La Corte conclude la motivazione, infatti, affermando che, colui il quale venga trovato a bordo di un’autovettura avente i vetri laterali e quello posteriore parzialmente oscurati da pellicola autoadesiva deve essere assolto perché il fatto non costituisce reato, in quanto difetta l’uso del mezzo vietato sulla persona dell’agente (Cassazione penale, sezione I, sentenza n. 11977 del 13 dicembre 1985).
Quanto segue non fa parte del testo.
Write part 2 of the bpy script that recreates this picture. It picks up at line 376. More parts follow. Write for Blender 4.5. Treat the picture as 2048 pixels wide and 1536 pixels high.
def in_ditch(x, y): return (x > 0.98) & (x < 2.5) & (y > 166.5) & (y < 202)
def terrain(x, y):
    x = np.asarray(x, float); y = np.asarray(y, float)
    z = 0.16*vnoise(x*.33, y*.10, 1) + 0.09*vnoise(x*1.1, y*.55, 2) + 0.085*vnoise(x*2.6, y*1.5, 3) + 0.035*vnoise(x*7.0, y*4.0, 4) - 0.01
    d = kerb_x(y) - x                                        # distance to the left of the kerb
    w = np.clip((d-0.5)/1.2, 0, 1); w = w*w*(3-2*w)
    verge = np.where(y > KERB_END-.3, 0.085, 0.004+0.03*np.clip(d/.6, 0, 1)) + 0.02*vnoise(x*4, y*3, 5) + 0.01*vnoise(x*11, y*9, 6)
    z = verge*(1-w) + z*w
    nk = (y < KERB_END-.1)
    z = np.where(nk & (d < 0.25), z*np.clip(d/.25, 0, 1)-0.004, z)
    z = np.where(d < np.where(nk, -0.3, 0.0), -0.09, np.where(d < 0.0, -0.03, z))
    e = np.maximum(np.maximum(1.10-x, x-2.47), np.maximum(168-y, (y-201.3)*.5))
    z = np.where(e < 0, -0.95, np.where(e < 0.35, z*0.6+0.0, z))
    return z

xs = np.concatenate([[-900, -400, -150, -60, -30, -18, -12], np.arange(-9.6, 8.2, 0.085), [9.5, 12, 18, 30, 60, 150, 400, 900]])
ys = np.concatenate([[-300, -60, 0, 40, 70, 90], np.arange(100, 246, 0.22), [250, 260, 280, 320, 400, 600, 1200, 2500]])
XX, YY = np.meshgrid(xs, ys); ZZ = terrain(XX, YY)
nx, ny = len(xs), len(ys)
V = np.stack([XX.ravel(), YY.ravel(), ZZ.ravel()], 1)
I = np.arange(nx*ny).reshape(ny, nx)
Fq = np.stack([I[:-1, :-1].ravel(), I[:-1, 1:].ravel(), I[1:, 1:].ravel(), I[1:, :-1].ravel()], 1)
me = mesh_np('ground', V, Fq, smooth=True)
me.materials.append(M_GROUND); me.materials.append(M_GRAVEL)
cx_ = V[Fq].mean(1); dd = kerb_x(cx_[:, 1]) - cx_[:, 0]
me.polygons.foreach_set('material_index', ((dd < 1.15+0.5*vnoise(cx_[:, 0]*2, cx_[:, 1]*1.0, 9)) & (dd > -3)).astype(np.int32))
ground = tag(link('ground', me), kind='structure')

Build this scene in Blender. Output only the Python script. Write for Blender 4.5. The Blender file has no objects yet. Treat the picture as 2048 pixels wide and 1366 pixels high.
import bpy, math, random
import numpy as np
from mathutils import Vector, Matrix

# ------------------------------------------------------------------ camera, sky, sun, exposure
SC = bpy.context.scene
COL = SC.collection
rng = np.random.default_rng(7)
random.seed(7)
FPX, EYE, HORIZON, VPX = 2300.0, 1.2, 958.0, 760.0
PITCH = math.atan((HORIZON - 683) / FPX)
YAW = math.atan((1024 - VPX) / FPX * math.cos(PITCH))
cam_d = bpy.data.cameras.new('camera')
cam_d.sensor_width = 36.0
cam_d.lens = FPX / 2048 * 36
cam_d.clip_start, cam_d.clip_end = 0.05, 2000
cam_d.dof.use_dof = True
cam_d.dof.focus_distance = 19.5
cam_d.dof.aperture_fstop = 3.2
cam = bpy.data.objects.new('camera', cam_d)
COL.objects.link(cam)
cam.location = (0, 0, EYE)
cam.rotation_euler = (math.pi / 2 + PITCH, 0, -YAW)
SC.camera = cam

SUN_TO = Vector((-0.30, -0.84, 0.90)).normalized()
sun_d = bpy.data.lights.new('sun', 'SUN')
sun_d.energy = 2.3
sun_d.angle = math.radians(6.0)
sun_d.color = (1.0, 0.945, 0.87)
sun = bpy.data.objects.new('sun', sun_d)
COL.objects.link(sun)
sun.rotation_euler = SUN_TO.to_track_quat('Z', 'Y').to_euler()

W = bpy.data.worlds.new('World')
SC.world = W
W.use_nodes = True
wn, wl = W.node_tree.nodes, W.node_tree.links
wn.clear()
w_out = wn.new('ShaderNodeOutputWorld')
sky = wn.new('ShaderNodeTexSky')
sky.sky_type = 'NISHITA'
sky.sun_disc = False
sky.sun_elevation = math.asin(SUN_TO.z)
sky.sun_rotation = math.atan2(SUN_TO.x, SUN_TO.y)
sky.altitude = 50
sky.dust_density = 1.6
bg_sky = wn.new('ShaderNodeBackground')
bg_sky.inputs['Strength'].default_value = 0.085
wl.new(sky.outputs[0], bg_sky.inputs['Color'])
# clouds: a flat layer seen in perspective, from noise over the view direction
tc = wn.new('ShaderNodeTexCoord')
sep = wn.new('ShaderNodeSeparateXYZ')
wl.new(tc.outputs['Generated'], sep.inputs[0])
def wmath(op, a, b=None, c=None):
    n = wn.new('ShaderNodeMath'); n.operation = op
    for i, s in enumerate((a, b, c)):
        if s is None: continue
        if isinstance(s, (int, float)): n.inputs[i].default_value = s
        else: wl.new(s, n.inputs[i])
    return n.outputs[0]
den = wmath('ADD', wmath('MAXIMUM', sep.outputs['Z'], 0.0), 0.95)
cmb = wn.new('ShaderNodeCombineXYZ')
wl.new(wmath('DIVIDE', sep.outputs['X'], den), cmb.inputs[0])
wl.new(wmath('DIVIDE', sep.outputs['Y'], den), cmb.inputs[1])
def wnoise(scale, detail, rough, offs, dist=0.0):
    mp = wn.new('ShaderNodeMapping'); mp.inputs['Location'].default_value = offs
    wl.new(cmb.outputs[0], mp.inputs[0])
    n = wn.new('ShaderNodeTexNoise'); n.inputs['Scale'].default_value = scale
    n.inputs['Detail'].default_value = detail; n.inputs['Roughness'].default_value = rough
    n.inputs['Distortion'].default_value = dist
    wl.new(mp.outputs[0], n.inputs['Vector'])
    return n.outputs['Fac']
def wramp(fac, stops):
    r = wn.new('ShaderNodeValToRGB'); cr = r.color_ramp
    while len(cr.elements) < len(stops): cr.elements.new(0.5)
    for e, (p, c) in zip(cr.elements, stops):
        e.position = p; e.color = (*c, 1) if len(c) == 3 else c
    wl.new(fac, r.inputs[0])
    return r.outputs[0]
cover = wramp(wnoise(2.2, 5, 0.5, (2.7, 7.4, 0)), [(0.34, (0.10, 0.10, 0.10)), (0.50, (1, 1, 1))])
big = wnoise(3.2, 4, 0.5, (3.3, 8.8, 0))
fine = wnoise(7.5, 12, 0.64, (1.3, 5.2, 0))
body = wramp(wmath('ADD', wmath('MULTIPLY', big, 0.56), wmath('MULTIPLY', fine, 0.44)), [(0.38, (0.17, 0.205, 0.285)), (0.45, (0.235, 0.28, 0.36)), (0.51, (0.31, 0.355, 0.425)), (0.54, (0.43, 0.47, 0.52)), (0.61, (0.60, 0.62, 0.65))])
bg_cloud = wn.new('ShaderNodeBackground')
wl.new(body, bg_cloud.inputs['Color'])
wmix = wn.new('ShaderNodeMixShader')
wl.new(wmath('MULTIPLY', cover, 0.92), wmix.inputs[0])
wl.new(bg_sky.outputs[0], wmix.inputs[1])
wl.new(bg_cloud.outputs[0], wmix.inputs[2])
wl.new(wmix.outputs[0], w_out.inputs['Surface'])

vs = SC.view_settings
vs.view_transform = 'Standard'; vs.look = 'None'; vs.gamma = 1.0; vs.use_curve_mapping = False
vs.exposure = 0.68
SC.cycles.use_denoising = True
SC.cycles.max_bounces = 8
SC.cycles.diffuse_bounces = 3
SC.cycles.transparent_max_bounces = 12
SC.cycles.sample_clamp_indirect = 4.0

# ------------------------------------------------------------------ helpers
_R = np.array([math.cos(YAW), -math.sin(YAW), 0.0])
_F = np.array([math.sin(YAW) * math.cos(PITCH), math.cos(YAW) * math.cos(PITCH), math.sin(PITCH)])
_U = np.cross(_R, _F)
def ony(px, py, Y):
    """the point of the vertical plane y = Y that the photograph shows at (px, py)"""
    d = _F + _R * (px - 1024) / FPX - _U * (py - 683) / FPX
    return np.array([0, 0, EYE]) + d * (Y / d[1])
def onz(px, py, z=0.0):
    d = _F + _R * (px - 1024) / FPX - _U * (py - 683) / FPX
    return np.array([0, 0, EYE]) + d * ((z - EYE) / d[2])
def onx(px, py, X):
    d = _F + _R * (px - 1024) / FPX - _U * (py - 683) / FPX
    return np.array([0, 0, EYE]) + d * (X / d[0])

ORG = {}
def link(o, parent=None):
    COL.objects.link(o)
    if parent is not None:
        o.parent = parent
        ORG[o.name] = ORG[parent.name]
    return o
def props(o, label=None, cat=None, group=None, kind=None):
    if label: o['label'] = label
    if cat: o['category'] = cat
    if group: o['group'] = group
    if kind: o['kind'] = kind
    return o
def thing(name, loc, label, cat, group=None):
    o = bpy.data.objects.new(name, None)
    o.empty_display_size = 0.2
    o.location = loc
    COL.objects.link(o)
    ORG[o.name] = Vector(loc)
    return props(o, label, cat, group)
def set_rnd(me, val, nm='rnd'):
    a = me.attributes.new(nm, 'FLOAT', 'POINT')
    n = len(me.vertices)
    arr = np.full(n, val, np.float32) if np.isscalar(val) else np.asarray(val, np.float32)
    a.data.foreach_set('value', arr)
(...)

Indossare indumenti come il burqa e il niqab, che nulla hanno a che vedere con la cultura della maggioranza delle donne immigrate che vivono in Italia, ma che costituisce un obbligo imposto alle donne da estremisti che vengono dall’Afghanistan, dal Pakistan e da altri Paesi dove prevalgono la cultura estremista e il retaggio di costumi disumani e di violenze familiari inaudite e inammissibili sia in linea di principio sia, in particolare, se le donne vivono in Paesi civilmente evoluti.
Per questo la presente proposta di legge intende rafforzare e puntualizzare la portata del divieto di utilizzo di mezzi atti a occultare i dati somatici del corpo e del viso, che rendono difficoltoso il riconoscimento della persona, prevedendolo specificamente, nell’articolo 5 della legge n. 152 del 1975, affinché non vi sia possibilità di esclusione nell’ambito dei mezzi residuali previsti oltre ai caschi protettivi, l’utilizzo degli indumenti indossati dalle donne di religione islamica. La presente proposta di legge consta di un solo articolo.

 

                                                         PROPOSTA DI LEGGE

 

Art. 1.

1. Al primo comma dell’articolo 5 della legge 22 maggio 1975, n. 152, e successive modificazioni, è aggiunto, in fine, il seguente periodo: « È altresì vietato, al fine di cui al primo periodo, l’utilizzo degli indumenti femminili in uso presso le donne di religione islamica denominati burqa e niqab ».